I don't know when it dawned on me that it was too late, there's no way I could get out of here and go back to bed. Because I would have to run across the floor. I would give myself away. This is the first moment, as a kid -- I mean, when you're a little kid, maybe. But this was -- I was -- I was becoming an adult. And yet, this was the first moment that I -- I really willed myself to be invisible.

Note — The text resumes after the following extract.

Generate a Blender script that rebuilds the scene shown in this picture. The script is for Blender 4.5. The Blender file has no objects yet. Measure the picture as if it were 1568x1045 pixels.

I am invisible. He will not see me.
Yeah, that didn't work. Maybe it occurred to me when I -- I heard the creek of the first stair, that he wasn't walking up the stairs, but he was sneaking up the stairs. My dad seemed to have the same kinds of abilities that I was developing. We had something in common. I heard the creek of the first stair and then the second and then the third. And my mind began to scramble for an excuse. I had to go to the bathroom, and I just fell. I dropped something down the vent, Dad.
I didn't have a good excuse.
He was almost at the top of the stairs, and I could see the top of my dad's bald head. I just sat there like a deer in headlights. My only defense -- I was just -- I was just hoping that I wasn't going to get run over in this accident like that deer. I stared at my father. He stopped at the top of the stairs, his back still not -- his back still facing me. He still hadn't seen me. He paused. I was frozen.
And then he turned, but the way he turned, he turned and looked straight, directly at me. He knew I was there with the vent.
I wondered if he had known I had been there every night before. I sat there, and I waited a very loud and unbearable punishment. And my dad looked at me and I looked up at me, guilty eyes begging for lien answer, and I just said, hi.
He looked at me and he smiled and he shook his head and he said, come downstairs.
I thought I was going to get the punishment of my life. And then he said, and don't wake your mother.
The two of us both tiptoed back down the stairs. And we sat down trying to contain our excitement, as the game went into extra innings. I had never seen a smile on my dad's face like this. I knew if just the two of us had rooted hard enough, that the Red Sox would win. They couldn't lose because my dad and I were now in it together. It was the bottom of the 12th inning. Up steps Carlton Fisk, Red Sox catcher, first pitch up, and in. Ball one.
Palms were sweating in anticipation. Pat Darcy, Cincinnati pitcher began his windup. And my dad said, this is it. This is it.
He was right. Darcy released a sinker down and in, first just belted it down the line. My dad stood up and yelled, stay fair! Stay fair! It was as if any thought of my mom sleeping was completely gone and disappeared with the crack of the bat. Stay fair! He kept screaming.
Even Fisk was standing on the plate with both hands waving, trying to will the ball fair. My dad and I were both now standing, screaming, stay fair!
Some people would say that my dad and I had nothing to do with the World Series that year. Some would say that a father and a son can't make a ball stay fair.
But I know in my heart, I know that's not true. The ball banged off the metal mesh of the poll, and it was fair. It was a home run. It won the game.
My dad and I were just screaming. We were jumping so much. I think we woke up entire neighborhood in the process. Well, everybody except my mother.
But we didn't care. And once everything calmed down, it was just me and my dad standing there, staring at the TV, and then at each other. Our shoulders were scared back. Fisk had hit the ball. But we were the ones that kept it fair.
The Red Sox would go on to lose game seven, but it didn't matter. I had spent a night with my dad that neither of us would ever forget.
My dad and I won game six of the World Series. And we won it together.
As I look back on that night in October, I can't help, but think that the only way that this could have been better, would be if -- if just one word of this story had actually been true.